Like most purveyors of used books I can safely say 2011 has not been one of the best. In order to generate enough sales I have to upload new stock like crazy as most sales come from the last couple of hundred books one catalogues. Doing this is keeping things ticking over for my business but it does mean that I have been rubbish at blogging this year. I also have not had so much time for reading or for commenting on your blogs for which I am sorry. Anyway, here is a little look at what I have been reading recently.
The Ascent of Isaac Steward
by Mike French is the most peculiar, luxuriously grotesque and enchanting of books. Isaac Steward has lost his wife and sons, he can't remember how or why and if he does what will the knowledge do to him and how will he ever find a way out of the inevitable abyss? What this densely compact novel does is take us through the psychology of grief and denial in the most weird and inventive ways. Nothing is quite as it seems and the parameters of the story serve to disorientate the reader. Wth a situation so extreme only an extreme handling of language will do. Words are very much Mike French's tools and what he constructs is not quite like anything else I've ever read.
To be honest the dense richness of this Michelin starred linguistic meal is such that I struggled to deal with it over the first chapters. Once I stopped trying to consume it greedily and treated it as a tasting menu, small courses, one at a time, then I enjoyed it immensely. There is no denying that this book is hard, and hard in a way that so few books, even those of great literary merit, are now. But why should we always expect that easy-greedy read? I am pleased that a book so evidently defying all marketing genres found a publisher. I read a chapter a day and it was like being a student again. The pleasure in deciphering a chapter each morning was the same I once got from tackling a difficult poem. Neither this style of prose, nor poetry, are my reading mediums of first choice but I thank Mike French for reminding me why hard is good, and I should try it more often. The Ascent of Isaac Steward is a real neo-modernist triumph and in a nihilistic world is definitely worth your time and patience. There is a quote on the back of my copy by R. N. Morris that describes it as 'reminiscent of the surrealist literary experiments of James Joyce's Finnegan's Wake but blessedly readable' and I would agree with that. This work is a literary mountain but it is a perfectly climbable one, and boy, what a view.

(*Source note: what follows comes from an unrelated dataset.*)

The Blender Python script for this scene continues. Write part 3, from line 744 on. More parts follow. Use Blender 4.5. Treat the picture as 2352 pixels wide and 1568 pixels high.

Twenty Thousand Streets Under The Sky
by Patrick Hamilton has been on my bedside heap for ages and I've had twitter conversations with several people about it. It has taken me absolutely ages to read, because of my time constraints, but has been a total pleasure from start to finish. Hamilton is best known for his plays Gaslight and Rope, the second of which may or may not have been murdered by Hitchcock for the film, depending on your point of view. In Twenty Thousand Streets Under the Sky you get three novels for the price of one as it was originally published as three separate works: 'The Midnight Bell', 'The Siege of Pleasure' and 'The Plains of Cement'. The overlapping narratives deal with the lives of pub waiter Bob, prostitute Jenny, and plain but good-hearted bar maid Ella. Bob is an aspiring writer with the goodly sum of £80 saved in the bank, he falls for Jenny and the narrative leads us on a will-they/won't-they pathos laden jaunt through those twenty thousand streets, and ordinary workaday London. Hamilton's ability to build a scene and people it with characters that could step off the page is very filmic in quality, and explains his best known successes. On the page not every manoeuvre is totally successful but Bob, Ella and Jenny are beautifully drawn and many of the pub scenes are hilarious. It would make a wonderful screen play and there is a BBC adaptation. I have dropped heavy hints to Santa on that one. All in all it's made me want to read Hamilton's complete works. What a joy if they're anything like this.
My last little treasure for this post is set quite close in time and place to Hamilton's work: Crewe Train
by Rose Macaulay. I read and loved The Towers of Trebizond by Macaulay when I had it in stock and kept meaning to extricate it from the business for myself but never got round to it and last week I sold it! The horror! I shall have to buy it now, alongside the delightful Crewe Train. The world it depicts couldn't be more different to that of Twenty Thousand Streets. The heroine Denham is very much in the noble savage mode. Having had a free range childhood under the care of an indolent and careless father in the middle of nowhere (specifically Andorra) she finds herself living in her aunt's home in the heart of literary London. The story of her attempts to adjust and deal with the word-driven people around her is a timely one for those of us who live in a fiction-fuelled frenzy. Denholm shows just how we irritate the unconverted. I love Macaulay's writing and the sense that she keeps the reader at the end of a yoyo string, pulling us in and allowing us to see just as much of her creation as she chooses before she drops us below the line of vision again. One always gets the feeling that her books are like icebergs with so much more we can't see: omitted and deleted scenes that she won't be making available for the DVD. A bizarre and delightful book, the sort to read and re-read.